Records from a collection
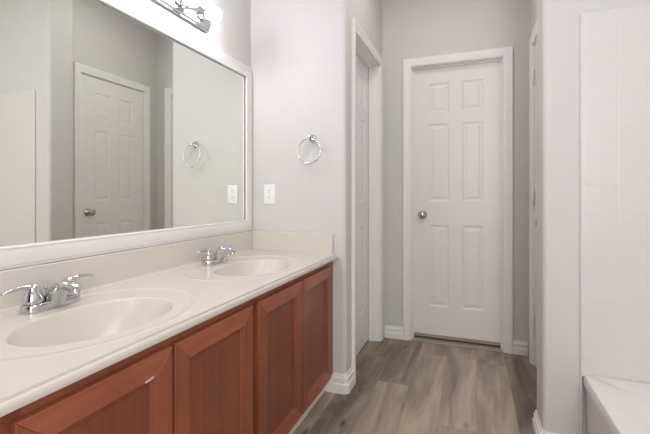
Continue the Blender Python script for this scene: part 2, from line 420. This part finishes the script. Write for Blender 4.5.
for k, (y0, y1) in enumerate(doors):
    m = MB(); xa, xb = .5235, .541
    def bar(q):                      # one mitred frame member, outline in the door plane
        i0 = [m.p(xa, *p) for p in q]; i1 = [m.p(xb, *p) for p in q]
        m.face(*i0[::-1]); m.face(*i1)
        for c_ in range(4): d_ = (c_+1) % 4; m.face(i0[c_], i0[d_], i1[d_], i1[c_])
    a0, a1, c0, c1 = y0+SW, y1-SW, ZD0+SW, ZD1-SW; eps = .0002
    m.cur = 0; bar(((y0, ZD0+eps), (a0, c0+eps), (a0, c1-eps), (y0, ZD1-eps))); bar(((y1, ZD0+eps), (y1, ZD1-eps), (a1, c1-eps), (a1, c0+eps)))
    m.cur = 1; bar(((y0+eps, ZD0), (y1-eps, ZD0), (a1-eps, c0), (a0+eps, c0))); bar(((y0+eps, ZD1), (a0+eps, c1), (a1-eps, c1), (y1-eps, ZD1)))
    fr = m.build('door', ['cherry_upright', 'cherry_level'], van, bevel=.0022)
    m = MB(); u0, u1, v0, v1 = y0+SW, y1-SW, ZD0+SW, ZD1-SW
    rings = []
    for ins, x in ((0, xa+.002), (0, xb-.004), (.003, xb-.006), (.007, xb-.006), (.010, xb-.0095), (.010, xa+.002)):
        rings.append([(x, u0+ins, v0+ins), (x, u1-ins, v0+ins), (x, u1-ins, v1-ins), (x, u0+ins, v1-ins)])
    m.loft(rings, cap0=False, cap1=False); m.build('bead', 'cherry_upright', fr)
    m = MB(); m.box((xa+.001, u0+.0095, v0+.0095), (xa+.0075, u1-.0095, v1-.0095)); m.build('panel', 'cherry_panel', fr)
    if k == 0:
        m = MB()
        m.box((xb-.0005, -1.345, ZD1-SW+.001), (xb+.0006, -1.322, ZD1-SW+.005)); m.box((xb-.0005, -1.332, ZD1-SW+.003), (xb+.0006, -1.319, ZD1-SW+.007))
        tag(m.build('scuff', 'scuff_white', fr), 'small white chip in the finish')

# ------------------------------------------------------------------ countertop with two moulded basins
ZC = .7586
SINK = [-1.272, -.490]
CX, BX, BY = .315, .152, .214       # bowl centre / half axes
RX, RCX, RY = .243, .272, .315      # moulded ring around bowl and faucet
ct = empty('countertop', (.27, -L/2, .7325)); tag(ct, 'cream cultured marble double-sink countertop on the vanity', 'countertop')
def ring_h(x, y):
    h = 0
    for sy in SINK:
        r = math.hypot((x-RCX)/RX, (y-sy)/RY)
        d = (r-1)*.27                      # rough distance to the ring
        h += .0018*math.exp(-(d/.007)**2) - (.0022 if r < 1 else 0)*min(1, max(0, -d/.02))
    return h
m = MB(); N = 112
xe = .5425; y_lo, y_mid, y_hi = -L, (SINK[0]+SINK[1])/2, -.0015
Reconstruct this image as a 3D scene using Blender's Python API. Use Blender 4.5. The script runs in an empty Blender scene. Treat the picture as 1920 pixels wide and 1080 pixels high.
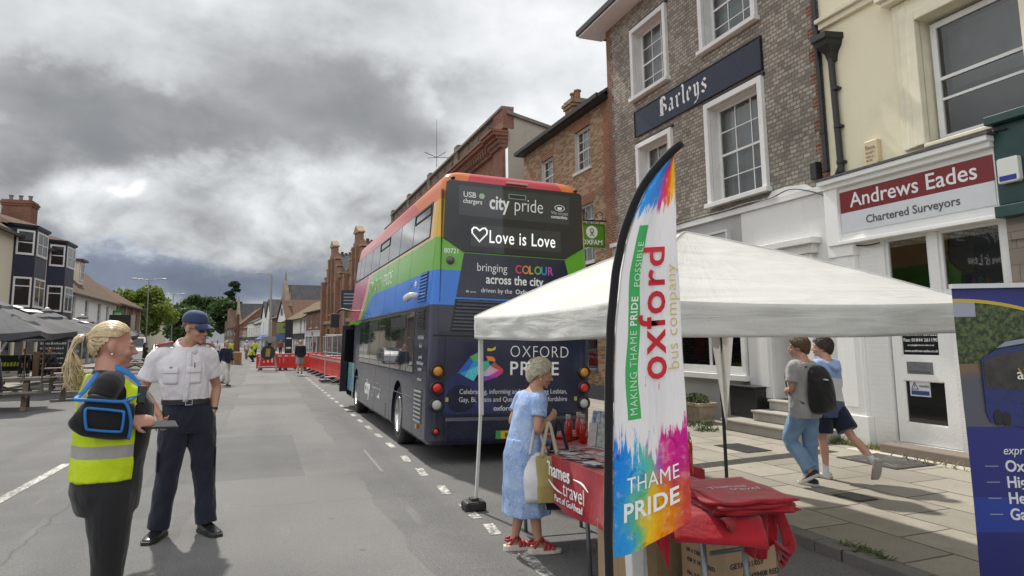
import bpy, bmesh, math, random
from mathutils import Vector, Matrix, noise
random.seed(7)
SC = bpy.context.scene
COL = SC.collection
R_ = math.radians

# ---------------------------------------------------------------- camera
cam = bpy.data.cameras.new('camera'); camo = bpy.data.objects.new('camera', cam); COL.objects.link(camo)
cam.sensor_fit = 'HORIZONTAL'; cam.sensor_width = 36.0; cam.lens = 1240.0 / 1920 * 36
cam.shift_y = -62.0 / 1920; cam.clip_end = 3000; cam.clip_start = 0.05
Mx = Matrix(((0.93598, -0.03149, -0.35065), (-0.35181, -0.12126, -0.92818), (-0.01329, 0.99212, -0.12458))).to_4x4()
Mx.translation = (0, 0, 1.6)
camo.matrix_world = Mx
SC.camera = camo
SC.view_settings.view_transform = 'Standard'; SC.view_settings.look = 'None'
SC.view_settings.exposure = 0.25; SC.view_settings.gamma = 1.0
try:
    SC.cycles.max_bounces = 8; SC.cycles.transparent_max_bounces = 12; SC.cycles.caustics_reflective = False; SC.cycles.caustics_refractive = False
except Exception: pass

# ---------------------------------------------------------------- node helper
class NT:
    def __init__(s, tree): s.t = tree; s.n = tree.nodes; s.l = tree.links
    def node(s, typ, ins=None, **kw):
        nd = s.n.new(typ)
        for k, v in kw.items(): setattr(nd, k, v)
        for k, v in (ins or {}).items(): s.set(nd, k, v)
        return nd
    def set(s, nd, k, v):
        sock = nd.inputs[k]
        if isinstance(v, bpy.types.NodeSocket): s.l.new(v, sock)
        elif v is not None:
            if sock.type == 'RGBA' and not isinstance(v, (int, float)) and len(v) == 3: v = (*v, 1)
            sock.default_value = v
    def m(s, op, a, b=None, c=None):
        nd = s.n.new('ShaderNodeMath'); nd.operation = op
        for i, v in enumerate((a, b, c)):
            if v is not None: s.set(nd, i, v)
        return nd.outputs[0]
    def add(s, a, b): return s.m('ADD', a, b)
    def sub(s, a, b): return s.m('SUBTRACT', a, b)
    def mul(s, a, b): return s.m('MULTIPLY', a, b)
    def lt(s, a, b): return s.m('LESS_THAN', a, b)
    def gt(s, a, b): return s.m('GREATER_THAN', a, b)
    def sm(s, v, a, b, o0=0.0, o1=1.0):
        nd = s.node('ShaderNodeMapRange', {'Value': v, 'From Min': a, 'From Max': b, 'To Min': o0, 'To Max': o1}); nd.interpolation_type = 'SMOOTHSTEP'; return nd.outputs[0]
    def lin(s, v, a, b, o0=0.0, o1=1.0):
        return s.node('ShaderNodeMapRange', {'Value': v, 'From Min': a, 'From Max': b, 'To Min': o0, 'To Max': o1}).outputs[0]
    def mix(s, f, a, b, blend='MIX'):
        nd = s.n.new('ShaderNodeMix'); nd.data_type = 'RGBA'; nd.blend_type = blend
        s.set(nd, 0, f); s.set(nd, 6, a); s.set(nd, 7, b); return nd.outputs[2]
    def noise(s, vec, scale, detail=3, rough=.5, out=0, dist=0):
        nd = s.node('ShaderNodeTexNoise', {'Scale': scale, 'Detail': detail, 'Roughness': rough, 'Distortion': dist})
        if vec is not None: s.l.new(vec, nd.inputs['Vector'])
        return nd.outputs[out]
    def sep(s, v):
        nd = s.node('ShaderNodeSeparateXYZ', {0: v}); return nd.outputs[0], nd.outputs[1], nd.outputs[2]
    def comb(s, x, y, z): return s.node('ShaderNodeCombineXYZ', {0: x, 1: y, 2: z}).outputs[0]
    def vm(s, op, a, b=None, sc=None):
        nd = s.n.new('ShaderNodeVectorMath'); nd.operation = op
        s.set(nd, 0, a)
        if b is not None: s.set(nd, 1, b)
        if sc is not None: s.set(nd, 'Scale', sc)
        return nd.outputs[1] if op in ('DOT_PRODUCT', 'LENGTH', 'DISTANCE') else nd.outputs[0]
    def obj(s): return s.node('ShaderNodeTexCoord').outputs['Object']

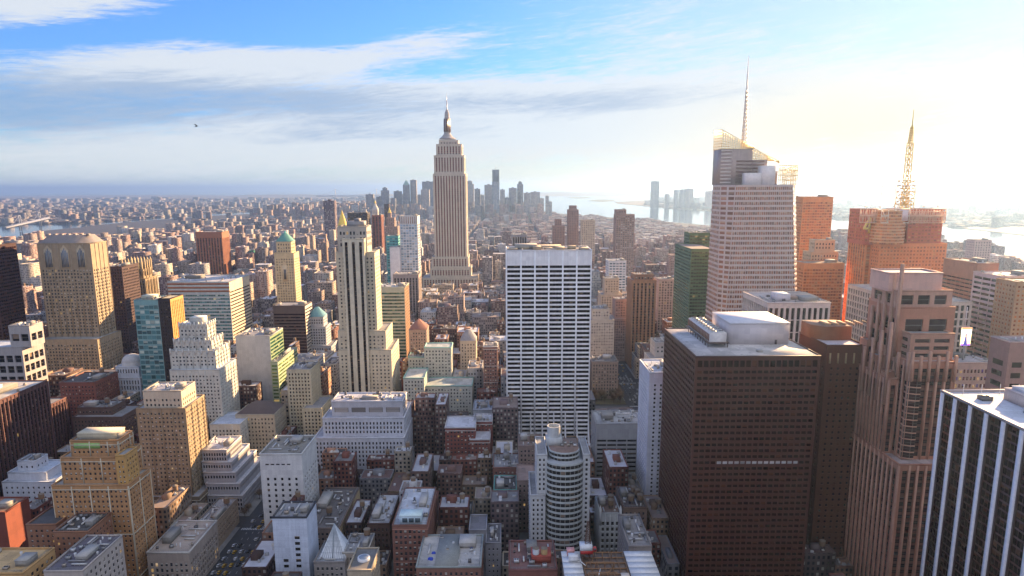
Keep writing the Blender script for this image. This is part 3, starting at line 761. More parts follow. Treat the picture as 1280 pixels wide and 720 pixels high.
# upper western shaft with the sloping roof line
g = Geo(); zA, zB, zC = PZ(186, Yb+30), PZ(200, Yb+30), PZ(214, Yb+30)
xm, xn = PX(939, 200, Yb+30), PX(972, 210, Yb+30); xl = xl1+1
mw_ = wall_mat((.36, .28, .26), .5)
g.box(xl, xm, Yb+27, Yb+58, ztop, zA, mw_); g.box(xm, PX(958, 200, Yb+30), Yb+27, Yb+58, ztop, zB, mw_); g.box(PX(958, 200, Yb+30), xn, Yb+29, Yb+58, ztop, zC, mw_)
for k in range(11):
    z = ztop+2+k*4.0
    if z < zA-2: g.box(xl-.1, xl+12, Yb+26.6, Yb+27, z, z+1.6, plain((.62, .54, .52), .4)); 
    if z < zB-2: g.box(xm-18, xm+14, Yb+26.6, Yb+27, z, z+1.8, plain((.16, .10, .09), .3))
i = b.add('upper_shaft', g)
def screen(p0, p1, y0, y1, zb0, zt0, zt1, nx, nz, mat, r=.22):
    g = Geo()
    for k in range(nx+1):
        f = k/nx; x = p0+(p1-p0)*f; y = y0+(y1-y0)*f; g.bar((x, y, zb0), (x, y, zt0+(zt1-zt0)*f), r, mat)
    for k in range(nz+1):
        q = k/nz; za, zc = zb0+(zt0-zb0)*q, zb0+(zt1-zb0)*q; g.bar((p0, y0, za), (p1, y1, zc), r, mat)
    return g
scm = plain((.80, .62, .25), .35, .3, name='screen_steel')
b.add('lattice_screen', screen(PX(903, 163, Yb+27), PX(943, 180, Yb+27), Yb+27, Yb+27, zA, PZ(162, Yb+27), PZ(184, Yb+27), 14, 7, scm))
b.add('lattice_screen', screen(PX(939, 184, Yb+27.5), PX(974, 205, Yb+27.5), Yb+27.5, Yb+27.5, zB-1, PZ(183, Yb+27), PZ(204, Yb+27), 12, 5, scm))
b.add('lattice_screen', screen(xl, xl, Yb+58, Yb+27, zA, PZ(160, Yb+27), PZ(162, Yb+27), 8, 7, scm))
b.add('lattice_screen', screen(PX(974, 207, Yb+10), PX(998, 207, Yb+10), Yb+10, Yb+10, ztop, PZ(207, Yb+10), PZ(207, Yb+10), 9, 4, scm))
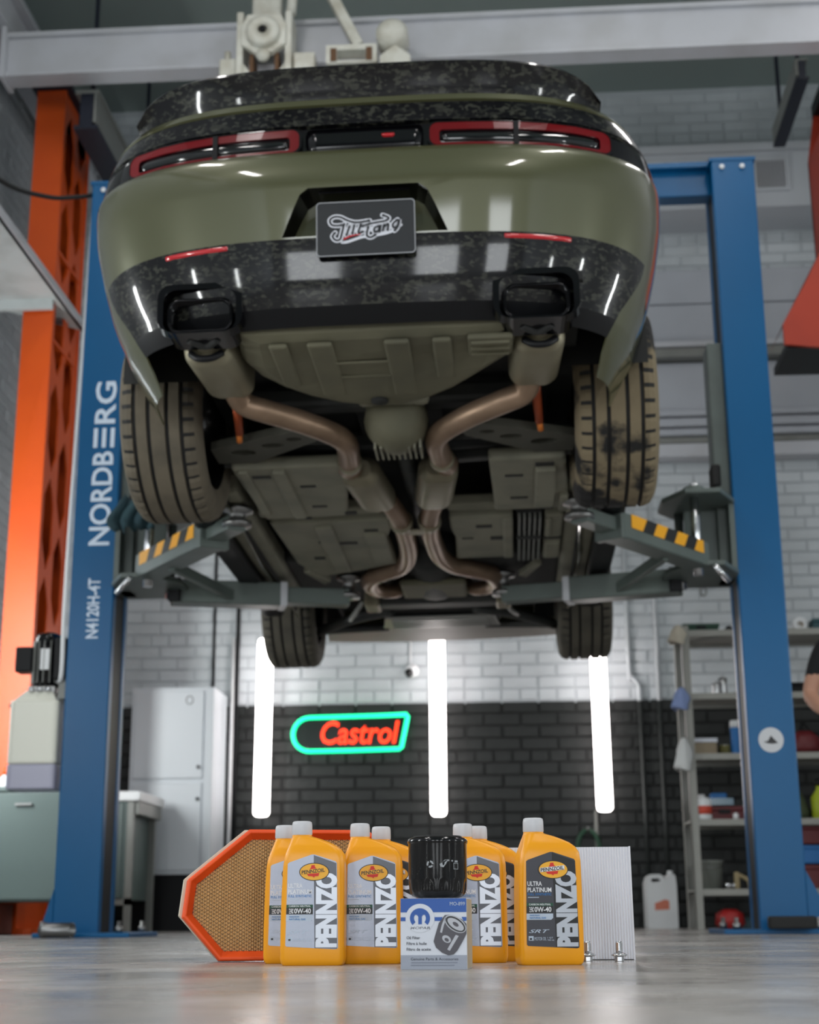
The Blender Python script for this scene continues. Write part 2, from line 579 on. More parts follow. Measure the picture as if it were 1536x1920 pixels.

Task to complete: Start at the top of the entries and repeat each line exactly, ending at the line that contains "tag(m.build('scuff', 'scuff_white', fr), 'small". Pictures are not part of the copy.

Response:
Continue the Blender Python script for this scene: part 2, from line 420. This part finishes the script. Write for Blender 4.5.
for k, (y0, y1) in enumerate(doors):
    m = MB(); xa, xb = .5235, .541
    def bar(q):                      # one mitred frame member, outline in the door plane
        i0 = [m.p(xa, *p) for p in q]; i1 = [m.p(xb, *p) for p in q]
        m.face(*i0[::-1]); m.face(*i1)
        for c_ in range(4): d_ = (c_+1) % 4; m.face(i0[c_], i0[d_], i1[d_], i1[c_])
    a0, a1, c0, c1 = y0+SW, y1-SW, ZD0+SW, ZD1-SW; eps = .0002
    m.cur = 0; bar(((y0, ZD0+eps), (a0, c0+eps), (a0, c1-eps), (y0, ZD1-eps))); bar(((y1, ZD0+eps), (y1, ZD1-eps), (a1, c1-eps), (a1, c0+eps)))
    m.cur = 1; bar(((y0+eps, ZD0), (y1-eps, ZD0), (a1-eps, c0), (a0+eps, c0))); bar(((y0+eps, ZD1), (a0+eps, c1), (a1-eps, c1), (y1-eps, ZD1)))
    fr = m.build('door', ['cherry_upright', 'cherry_level'], van, bevel=.0022)
    m = MB(); u0, u1, v0, v1 = y0+SW, y1-SW, ZD0+SW, ZD1-SW
    rings = []
    for ins, x in ((0, xa+.002), (0, xb-.004), (.003, xb-.006), (.007, xb-.006), (.010, xb-.0095), (.010, xa+.002)):
        rings.append([(x, u0+ins, v0+ins), (x, u1-ins, v0+ins), (x, u1-ins, v1-ins), (x, u0+ins, v1-ins)])
    m.loft(rings, cap0=False, cap1=False); m.build('bead', 'cherry_upright', fr)
    m = MB(); m.box((xa+.001, u0+.0095, v0+.0095), (xa+.0075, u1-.0095, v1-.0095)); m.build('panel', 'cherry_panel', fr)
    if k == 0:
        m = MB()
        m.box((xb-.0005, -1.345, ZD1-SW+.001), (xb+.0006, -1.322, ZD1-SW+.005)); m.box((xb-.0005, -1.332, ZD1-SW+.003), (xb+.0006, -1.319, ZD1-SW+.007))
        tag(m.build('scuff', 'scuff_white', fr), 'small white chip in the finish')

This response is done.